> **Supplied information**:
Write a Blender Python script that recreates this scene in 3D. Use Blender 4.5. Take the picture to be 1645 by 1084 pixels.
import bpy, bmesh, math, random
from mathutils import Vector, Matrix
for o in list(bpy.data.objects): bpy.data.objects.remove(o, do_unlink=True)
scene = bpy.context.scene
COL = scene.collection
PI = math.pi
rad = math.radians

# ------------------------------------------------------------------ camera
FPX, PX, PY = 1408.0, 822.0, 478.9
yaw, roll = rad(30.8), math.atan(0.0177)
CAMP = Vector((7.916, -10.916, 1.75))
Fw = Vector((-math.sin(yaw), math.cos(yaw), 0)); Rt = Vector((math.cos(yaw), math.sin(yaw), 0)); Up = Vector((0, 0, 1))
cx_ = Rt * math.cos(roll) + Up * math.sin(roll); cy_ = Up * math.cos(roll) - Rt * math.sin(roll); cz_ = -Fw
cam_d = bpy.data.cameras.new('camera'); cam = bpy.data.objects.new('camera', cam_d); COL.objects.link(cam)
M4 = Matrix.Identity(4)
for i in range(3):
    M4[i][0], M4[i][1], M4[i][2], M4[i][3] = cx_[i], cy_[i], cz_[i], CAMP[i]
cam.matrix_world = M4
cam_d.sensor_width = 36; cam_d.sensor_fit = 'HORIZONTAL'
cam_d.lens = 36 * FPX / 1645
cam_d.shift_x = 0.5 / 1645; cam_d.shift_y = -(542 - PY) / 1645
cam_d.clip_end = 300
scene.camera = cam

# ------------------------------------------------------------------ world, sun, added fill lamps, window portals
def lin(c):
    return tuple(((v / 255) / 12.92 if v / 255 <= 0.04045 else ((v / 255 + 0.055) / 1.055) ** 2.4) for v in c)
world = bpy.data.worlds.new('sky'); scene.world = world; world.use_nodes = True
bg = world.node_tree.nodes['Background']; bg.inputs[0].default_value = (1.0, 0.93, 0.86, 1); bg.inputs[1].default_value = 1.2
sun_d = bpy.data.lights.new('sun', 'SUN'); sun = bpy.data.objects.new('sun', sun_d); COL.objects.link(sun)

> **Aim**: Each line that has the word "scene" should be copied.

> **In response**:
Write a Blender Python script that recreates this scene in 3D. Use Blender 4.5. Take the picture to be 1645 by 1084 pixels.
scene = bpy.context.scene
COL = scene.collection
scene.camera = cam
world = bpy.data.worlds.new('sky'); scene.world = world; world.use_nodes = True